A student in North Korea has been reportedly sentenced to death by firing squad for selling copies of Netflix’s ‘Squid Game’.

He is said to have smuggled the banned dystopian series into the ruthless Communist state on a USB drive from China.

The man was caught after selling copies of the show to other students, sources in the country have told  Radio Free Asia (RFA).

It is believed he will now be executed by firing squad for the offence, mirroring the brutal deaths shown in the South Korean series.

Copies of the show are believed to be circulating on flash drives and SD cards, in defiance of leader Kim Jong-un’s strict censorship laws in the dictatorship.

A police officer from the country’s North Hamgyong province told Radio Free Asia: “This all started last week when a high school student secretly bought a USB flash drive containing the South Korean drama Squid Game and watched it with one of his best friends in class.

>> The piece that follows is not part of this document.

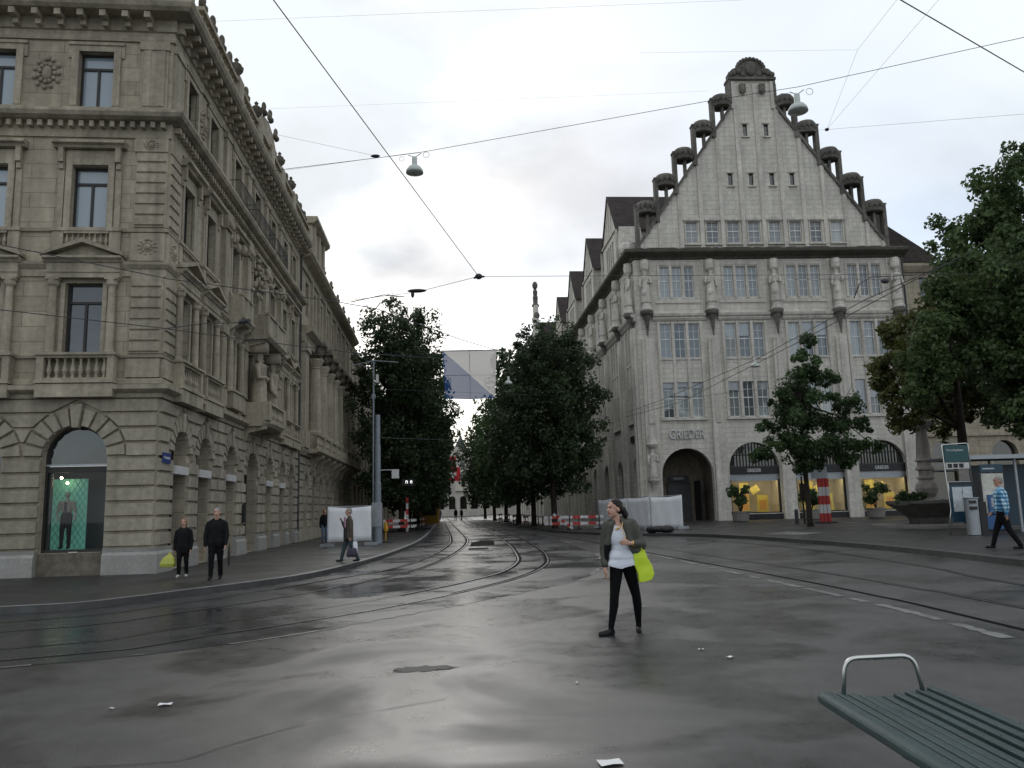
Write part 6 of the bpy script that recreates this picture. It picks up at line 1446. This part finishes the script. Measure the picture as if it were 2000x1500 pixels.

“The friend told several other students, who became interested, and they shared the flash drive with them. They were caught by the censors in 109 Sangmu, who had received a tipoff.”

The arrest is also thought to mark the first time that North Korea is applying its “Law on the Elimination of Reactionary Thought and Culture” in a case involving youngsters.

The law was introduced in December last year in a bid to halt the dissemination of western movies, books and music. But it is thought to take a particularly hard-line stance on South Korean media.

‘Squid Game’ is the most-watched show in Netflix’s history, with 142 million households worldwide having streamed it. It topped viewing rankings in 94 countries, and a second season is apparently in the works.

The series has proved controversial, with schools and parents alike voicing concern over its influence on children. Earlier this month, a giant ‘Squid Game’ doll at Manchester’s Trafford Centre proved divisive.